Resumidamente, a futilidade, que foi conceituada com base em toda a construção bíblica do feminino passou a ser condenada socialmente. E é esse o vestígio que vemos até hoje em uma sociedade intelectualmente moralista que carrega consigo essa visão contraditória da sabedoria e da vaidade.
Para as mulheres restaram as piadas de loira burra. A loira, no caso, é apenas um exemplo do que seria bonito (o que explicita o padrão de beleza europeu vigente) e, consequentemente, fútil. Para os homens restou o diagnóstico de metrossexual caso manifestem preocupação estética afinal, como homens, suas mentes deveriam estar exclusivamente voltadas para o campo da razão.
E ainda acredita-se que neste campo da razão conhecimentos como moda e arte não são válidos, ou são menores do que os outros. Por terem essência estética são secundários e consequentemente ligados ao conceito bíblico de feminino e ao conceito medieval de futilidade.
Esses (pré)conceitos pautados na moral cristã se manifestam socialmente até hoje e são fortes motivos para julgamento.

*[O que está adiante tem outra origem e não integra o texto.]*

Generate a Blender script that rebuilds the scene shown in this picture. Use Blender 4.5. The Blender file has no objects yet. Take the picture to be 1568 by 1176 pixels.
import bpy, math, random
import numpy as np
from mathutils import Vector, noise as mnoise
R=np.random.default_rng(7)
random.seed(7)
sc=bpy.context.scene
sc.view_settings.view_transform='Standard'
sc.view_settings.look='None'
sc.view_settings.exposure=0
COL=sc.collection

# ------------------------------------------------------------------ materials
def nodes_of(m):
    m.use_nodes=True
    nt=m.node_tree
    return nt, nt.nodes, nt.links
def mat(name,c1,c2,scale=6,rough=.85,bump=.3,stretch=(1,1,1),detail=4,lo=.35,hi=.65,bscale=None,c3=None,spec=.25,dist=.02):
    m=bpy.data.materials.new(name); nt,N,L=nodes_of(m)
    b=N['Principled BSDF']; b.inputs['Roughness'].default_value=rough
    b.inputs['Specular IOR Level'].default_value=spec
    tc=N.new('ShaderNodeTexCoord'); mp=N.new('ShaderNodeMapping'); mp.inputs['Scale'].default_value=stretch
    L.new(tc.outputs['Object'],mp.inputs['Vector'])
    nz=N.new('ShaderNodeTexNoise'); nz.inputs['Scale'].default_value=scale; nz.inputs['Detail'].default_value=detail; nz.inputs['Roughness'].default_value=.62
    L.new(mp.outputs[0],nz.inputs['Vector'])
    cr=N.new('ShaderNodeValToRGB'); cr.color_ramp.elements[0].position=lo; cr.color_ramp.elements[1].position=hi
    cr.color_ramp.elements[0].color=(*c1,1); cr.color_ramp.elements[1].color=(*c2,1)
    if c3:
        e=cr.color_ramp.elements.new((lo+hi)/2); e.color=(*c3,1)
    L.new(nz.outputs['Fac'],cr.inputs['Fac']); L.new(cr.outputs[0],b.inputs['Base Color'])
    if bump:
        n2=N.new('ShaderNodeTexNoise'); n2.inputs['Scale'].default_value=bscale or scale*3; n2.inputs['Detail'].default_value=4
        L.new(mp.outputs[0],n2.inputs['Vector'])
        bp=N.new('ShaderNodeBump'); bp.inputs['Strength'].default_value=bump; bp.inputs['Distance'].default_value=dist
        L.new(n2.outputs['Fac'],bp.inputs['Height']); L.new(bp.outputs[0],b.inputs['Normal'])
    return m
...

Além disso, se um campo do conhecimento é válido e o outro não, fica claro para qual “devemos” seguir para ter qualquer tipo de reconhecimento. Essa hierarquização é machista e extremamente castradora que não nos permite dar a devida atenção a nossa própria sabedoria e a direção na qual ela nos leva.
Como se precisássemos necessariamente escolher entre dois campos opostos: Corpos e artes ou razão e filosofia. Não precisamos. Não somos essa visão misógina, sólida e chapada dos seres humanos. Nosso conhecimento merece ser valorizado por si, pela atenção que nós damos a ele, pelo nosso desejo. Não pelo julgamento (ainda tão Velho Testamento) alheio.